Thursday, April 13, 2017

Day 5 of 7

Tuesday was great.  I made some pretty astounding observations and made peace with where I am at with many things.

Wednesday started off great too.  I did some more writing after my blog.  Then I went to pick up the kids from school.  They had an easter egg hunt and made a shit ton of money selling their candy back to me.  I'm out like, 15 bucks.  And it's not even the official easter holiday yet.  Then I took them to Neato Burrito and ordered them the usual.  Chicken bowl (no rice or beans), cheese, sour cream, lettuce and tomato.  Anne sometimes gets guacamole.  It all looked really good.
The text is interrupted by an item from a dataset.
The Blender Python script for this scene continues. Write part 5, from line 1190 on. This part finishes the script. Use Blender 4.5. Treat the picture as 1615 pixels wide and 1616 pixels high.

That morning I had given myself liberty to break my fast whenever I wanted.  As far as I was concerned, any fast over 20 hours is a success.

But I didn't order anything.  I went to look at a job after that, stopped at a butcher shop and bought a steak, bacon, cheese and eggs.  Then I went home and steamed some cabbage and ate that with some chicken.  All smothered in kerrygold.  Finished out at 88 hours.  It wasn't a huge meal.  But then the kids wanted some homemade ice cream.  So we finished that.  Yeah....all diet approved.  It's made out of heavy cream and almond milk.  Flavored with orange essential oils and vanilla.

Something that gets me though.  And I'm not sure where this comes from.  Even though I didn't do anything wrong and didn't eat emotionally, every time I feel the slightest bit full I feel like I failed.  I feel like all the progress I've made to get in shape and be healthy is gone.  I know it's not.  But that's how I feel.  Perhaps it reminds me of all those times before when I would eat shit food.  So much it would make me sick.  It's that full feeling.  I wonder how I can retrain my brain that this full isn't the same as the old full.  Because the old full made me feel horrible, and I used more shit food to comfort the fact that I had eaten a whole bunch of shit food.  I mean, it wasn't going to get much worse was it?  But it makes zero sense to do that.

I guess I still kinda do the same thing.  I get full from good, healthy food that is great for me.  But I get that phantom feeling of why did you eat so much?  And I just throw up my hands and say screw it, might as well keep eating.  Even though it's all still good food for me, the quantities aren't really helping, they just aren't hurting.

Except for last night.  I had a slice of colby jack and some macadamia nuts.  I started to feel full.  And instead of finishing the last 1/2 cup of nuts and remaining cheese like I normally would, I didn't. It was a good feeling to show restraint.

Go me.  Progress.  For the rest of the week to finish out the seven days I'll be intermittent fasting.  Eating between 5-9pm.  Or in that vicinity.